Over the weekend, the following story from India came to my attention:
Bounty placed on Bollywood actress' head after Hindu-Muslim film outrage
A top Bollywood actress has been given a special police security detail amid ongoing protests over a historical drama.
Deepika Padukone has received violent threats over her lead role in the film Padmavati - the fable of a 14th century Hindu queen of Rajasthan, based on an epic medieval poem.
Cinemas have been vandalised in response, and riot police put on alert for its release on December 1.
Rightwing Hindu groups claim the film besmirches the name of Padmavati by insinuating she had a romance with a Muslim emperor while she was married to a Hindu king - a charge denied by the film's director.

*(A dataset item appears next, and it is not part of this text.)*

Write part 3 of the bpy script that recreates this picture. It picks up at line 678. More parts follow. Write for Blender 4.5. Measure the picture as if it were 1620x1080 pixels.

I did a bit of looking around for info on the epic poem and the movie, and discovered that according to Wikipedia, the movie release has been indefinitely postponed, at least in India. Supposedly it was going to get international distribution too. Not that it would have shown up in my neck of the woods, and not that I necessarily would have gone to see it, anyway. I'm not certain if I'd want to see a Bollywood musical version of an epic. But the story itself sounds like it could be made into just as interesting a movie as any of the western medieval historical dramas.
Anyhow, this got me to thinking about movies that got postponed in Hollywood. One I immediately thought of is Arsenic and Old Lace, which is on the TCM schedule this afternoon at 2:00 PM. It was based on a popular Broadway play, and apparently they were contractually bound not to release the movie until after the original Broadway run ended. Who knew that was going to be another two years; that sort of thing just didn't happen on Broadway back then.
RKO had a couple in the 50s I can remember. The Narrow Margin was held back for a year or two. The story, probably apocryphal, is that RKO boss Howard Hughes wanted to watch a copy before release, but forgot about it for a long time. There's also The Whip Hand, which got postponed because Howard Hughes decided the bad guys shouldn't be the Nazis, but Communists. This required a bunch of re-shoots and a plot that looks a bit of a mess.
Jerry Lewis famously shelved The Day the Clown Cried; I don't know if there were any surviving prints or if he had them all destroyed.